Le principal problème, pour Uber, a été de convaincre les Suisses d’entrer leurs informations de carte de crédit dans une appli. La concurrence des transports publics est également forte. Mais la croissance d’Uber a été soutenue par le très grand nombre de smartphones en circulation en Suisse et le fait que de nombreux taxis zurichois, qui sont, selon Benedetta Lucini, «parmi les pires d’Europe», ont eu de la peine à accepter les cartes de crédit.

Passé de coopérative

La Suisse n’est pas une novice en matière de partage. Elle a été un des premiers pays à lancer un programme de partage de voitures, au sein d’une coopérative, à Zurich, en 1948. Le système «Mobility», la plus grande plateforme de partage de voiture de Suisse, a été créée en 1987. Elle a grandement profité d’un partenariat avec ce que certains considèrent comme étant son principal concurrent, la compagnie de chemins de fer suisses (CFF).
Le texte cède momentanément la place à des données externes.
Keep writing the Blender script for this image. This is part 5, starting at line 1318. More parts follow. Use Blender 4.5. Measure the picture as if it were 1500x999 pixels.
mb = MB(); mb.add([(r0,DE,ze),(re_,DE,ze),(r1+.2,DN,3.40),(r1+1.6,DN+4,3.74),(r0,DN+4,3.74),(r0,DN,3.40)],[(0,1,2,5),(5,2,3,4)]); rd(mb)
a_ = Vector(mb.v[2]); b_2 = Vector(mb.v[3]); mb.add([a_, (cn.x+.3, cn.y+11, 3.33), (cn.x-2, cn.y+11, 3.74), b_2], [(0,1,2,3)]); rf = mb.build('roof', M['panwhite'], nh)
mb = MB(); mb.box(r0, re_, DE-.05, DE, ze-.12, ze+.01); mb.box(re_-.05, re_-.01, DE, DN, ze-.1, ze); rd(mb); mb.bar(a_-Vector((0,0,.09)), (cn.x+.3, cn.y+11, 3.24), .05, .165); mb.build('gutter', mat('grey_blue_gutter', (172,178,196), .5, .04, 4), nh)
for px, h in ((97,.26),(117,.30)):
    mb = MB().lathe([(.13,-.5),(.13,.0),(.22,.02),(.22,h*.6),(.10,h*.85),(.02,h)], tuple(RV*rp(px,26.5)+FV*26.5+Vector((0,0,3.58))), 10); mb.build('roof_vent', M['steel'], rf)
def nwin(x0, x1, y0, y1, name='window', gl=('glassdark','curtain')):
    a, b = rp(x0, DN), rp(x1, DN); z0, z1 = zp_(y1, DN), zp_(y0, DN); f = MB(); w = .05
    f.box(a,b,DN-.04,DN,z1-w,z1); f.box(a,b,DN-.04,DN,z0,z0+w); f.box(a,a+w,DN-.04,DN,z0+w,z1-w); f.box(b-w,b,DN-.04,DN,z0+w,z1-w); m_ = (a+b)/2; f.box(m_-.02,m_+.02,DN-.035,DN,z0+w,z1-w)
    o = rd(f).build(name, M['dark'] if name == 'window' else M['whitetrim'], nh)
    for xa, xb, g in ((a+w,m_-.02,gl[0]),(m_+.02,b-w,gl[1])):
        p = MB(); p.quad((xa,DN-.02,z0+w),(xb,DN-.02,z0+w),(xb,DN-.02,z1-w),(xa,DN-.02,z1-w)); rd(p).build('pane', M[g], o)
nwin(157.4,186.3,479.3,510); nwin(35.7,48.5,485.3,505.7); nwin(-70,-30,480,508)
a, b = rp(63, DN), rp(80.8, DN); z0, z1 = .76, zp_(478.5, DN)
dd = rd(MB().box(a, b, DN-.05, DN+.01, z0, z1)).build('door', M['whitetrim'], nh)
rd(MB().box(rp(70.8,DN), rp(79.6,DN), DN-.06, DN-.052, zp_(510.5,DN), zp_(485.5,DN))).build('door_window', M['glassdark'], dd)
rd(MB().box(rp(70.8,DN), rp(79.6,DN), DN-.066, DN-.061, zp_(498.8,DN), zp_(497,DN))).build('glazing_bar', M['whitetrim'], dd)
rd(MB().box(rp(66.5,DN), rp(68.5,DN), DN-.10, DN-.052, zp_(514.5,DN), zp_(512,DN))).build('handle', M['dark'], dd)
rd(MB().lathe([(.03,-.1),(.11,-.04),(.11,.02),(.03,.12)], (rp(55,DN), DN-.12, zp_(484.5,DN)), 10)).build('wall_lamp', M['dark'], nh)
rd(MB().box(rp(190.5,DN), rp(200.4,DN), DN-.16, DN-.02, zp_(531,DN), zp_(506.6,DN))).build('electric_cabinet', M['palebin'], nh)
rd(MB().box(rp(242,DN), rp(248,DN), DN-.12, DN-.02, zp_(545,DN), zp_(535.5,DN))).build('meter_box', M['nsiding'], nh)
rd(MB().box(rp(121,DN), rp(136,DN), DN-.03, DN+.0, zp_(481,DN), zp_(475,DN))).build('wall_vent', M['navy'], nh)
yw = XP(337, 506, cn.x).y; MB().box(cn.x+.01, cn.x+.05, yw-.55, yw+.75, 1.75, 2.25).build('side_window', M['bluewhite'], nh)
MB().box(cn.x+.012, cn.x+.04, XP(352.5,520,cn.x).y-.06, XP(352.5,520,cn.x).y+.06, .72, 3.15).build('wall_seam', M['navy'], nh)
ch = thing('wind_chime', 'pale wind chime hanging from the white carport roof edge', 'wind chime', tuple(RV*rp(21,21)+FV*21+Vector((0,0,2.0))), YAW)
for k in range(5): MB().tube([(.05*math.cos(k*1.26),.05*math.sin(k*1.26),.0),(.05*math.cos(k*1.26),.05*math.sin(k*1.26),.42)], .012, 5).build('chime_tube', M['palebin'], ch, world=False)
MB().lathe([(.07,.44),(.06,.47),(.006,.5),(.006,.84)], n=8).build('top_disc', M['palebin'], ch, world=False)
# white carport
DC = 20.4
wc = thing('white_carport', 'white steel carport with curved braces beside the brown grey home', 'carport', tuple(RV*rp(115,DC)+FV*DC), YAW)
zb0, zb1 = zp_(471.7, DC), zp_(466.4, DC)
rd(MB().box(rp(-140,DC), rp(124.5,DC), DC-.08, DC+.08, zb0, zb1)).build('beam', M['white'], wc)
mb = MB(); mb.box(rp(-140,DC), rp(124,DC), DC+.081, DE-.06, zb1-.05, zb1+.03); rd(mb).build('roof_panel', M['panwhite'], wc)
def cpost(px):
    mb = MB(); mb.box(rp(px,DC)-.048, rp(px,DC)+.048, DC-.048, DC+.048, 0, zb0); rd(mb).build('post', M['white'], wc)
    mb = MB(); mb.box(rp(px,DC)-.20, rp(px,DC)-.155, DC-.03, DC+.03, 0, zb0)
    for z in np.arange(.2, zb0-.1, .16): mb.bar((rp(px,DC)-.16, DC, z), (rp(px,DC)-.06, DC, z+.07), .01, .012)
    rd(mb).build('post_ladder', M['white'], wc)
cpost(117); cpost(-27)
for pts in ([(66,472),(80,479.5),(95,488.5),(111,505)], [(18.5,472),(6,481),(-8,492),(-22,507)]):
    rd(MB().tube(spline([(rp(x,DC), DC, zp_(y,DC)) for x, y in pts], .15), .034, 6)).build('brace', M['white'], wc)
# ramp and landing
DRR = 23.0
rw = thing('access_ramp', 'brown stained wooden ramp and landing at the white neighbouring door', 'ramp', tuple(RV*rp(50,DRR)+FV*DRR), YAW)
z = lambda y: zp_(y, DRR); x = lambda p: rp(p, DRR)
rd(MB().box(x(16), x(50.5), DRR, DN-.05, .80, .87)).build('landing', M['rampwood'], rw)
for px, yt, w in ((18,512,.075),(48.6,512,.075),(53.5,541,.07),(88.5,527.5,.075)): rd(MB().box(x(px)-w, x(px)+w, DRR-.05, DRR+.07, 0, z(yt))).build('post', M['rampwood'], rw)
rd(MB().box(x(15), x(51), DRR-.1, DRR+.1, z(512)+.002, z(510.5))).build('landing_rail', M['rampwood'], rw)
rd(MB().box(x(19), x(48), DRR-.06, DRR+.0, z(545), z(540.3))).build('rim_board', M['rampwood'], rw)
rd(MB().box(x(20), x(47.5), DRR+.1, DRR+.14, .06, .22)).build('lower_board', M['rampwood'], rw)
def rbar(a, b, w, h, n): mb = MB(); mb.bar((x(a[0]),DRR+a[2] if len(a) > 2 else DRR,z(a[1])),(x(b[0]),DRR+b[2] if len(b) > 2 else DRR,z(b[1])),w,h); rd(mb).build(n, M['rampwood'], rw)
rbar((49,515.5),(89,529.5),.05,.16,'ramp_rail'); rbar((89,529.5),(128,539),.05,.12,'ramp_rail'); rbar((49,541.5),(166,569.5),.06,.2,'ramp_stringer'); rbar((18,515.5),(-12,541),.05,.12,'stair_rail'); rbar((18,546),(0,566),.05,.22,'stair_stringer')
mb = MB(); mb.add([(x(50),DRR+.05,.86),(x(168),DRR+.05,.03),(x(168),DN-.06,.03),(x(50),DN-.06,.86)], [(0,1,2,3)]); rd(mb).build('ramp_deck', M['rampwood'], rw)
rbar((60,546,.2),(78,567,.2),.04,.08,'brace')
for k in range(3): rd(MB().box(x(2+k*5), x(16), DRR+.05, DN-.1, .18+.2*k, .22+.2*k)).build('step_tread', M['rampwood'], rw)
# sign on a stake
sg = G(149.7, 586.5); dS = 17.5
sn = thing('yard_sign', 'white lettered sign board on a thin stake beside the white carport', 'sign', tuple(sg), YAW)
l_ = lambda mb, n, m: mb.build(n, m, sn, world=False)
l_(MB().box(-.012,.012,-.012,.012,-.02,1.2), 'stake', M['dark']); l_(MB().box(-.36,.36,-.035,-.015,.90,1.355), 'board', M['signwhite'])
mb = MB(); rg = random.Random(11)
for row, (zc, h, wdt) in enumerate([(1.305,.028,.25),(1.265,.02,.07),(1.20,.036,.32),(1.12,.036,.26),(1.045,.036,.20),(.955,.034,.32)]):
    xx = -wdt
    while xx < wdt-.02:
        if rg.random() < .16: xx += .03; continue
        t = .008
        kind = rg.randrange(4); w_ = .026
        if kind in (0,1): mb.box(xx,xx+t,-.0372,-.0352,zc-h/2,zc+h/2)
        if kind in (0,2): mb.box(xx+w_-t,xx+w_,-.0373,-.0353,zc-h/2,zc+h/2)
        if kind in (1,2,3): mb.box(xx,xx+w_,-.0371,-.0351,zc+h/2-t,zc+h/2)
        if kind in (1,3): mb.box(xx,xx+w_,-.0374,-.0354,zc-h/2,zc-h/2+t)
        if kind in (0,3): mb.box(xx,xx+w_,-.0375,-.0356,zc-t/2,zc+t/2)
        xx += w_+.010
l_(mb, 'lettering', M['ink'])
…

La start up «Park it» a aussi récemment conclu un partenariat avec les CFF pour permettre aux automobilistes de trouver des places de stationnement dans les parkings situés près des gares. La location se fait par smartphone. Le signe «Park and Rail» est visible sur l’appli «park it».

Selon Karin Frick, la longue tradition du pays avec des entités publiques, comme les CFF, et avec ses coopératives de longue date, telles que les chaînes de supermarché Migros et Coop, mais aussi des banques, des compagnies et des producteurs agricoles, explique aussi le succès de ces initiatives.

«La Suisse connaît le concept, mais la pression économique n’est pas assez élevée pour que de nouvelles tendances naissent dans le pays», ajoute la chercheuse du GDI. «La Suisse ne sera pas pionnière dans ce domaine aussi longtemps que le standard de vie restera si élevé.»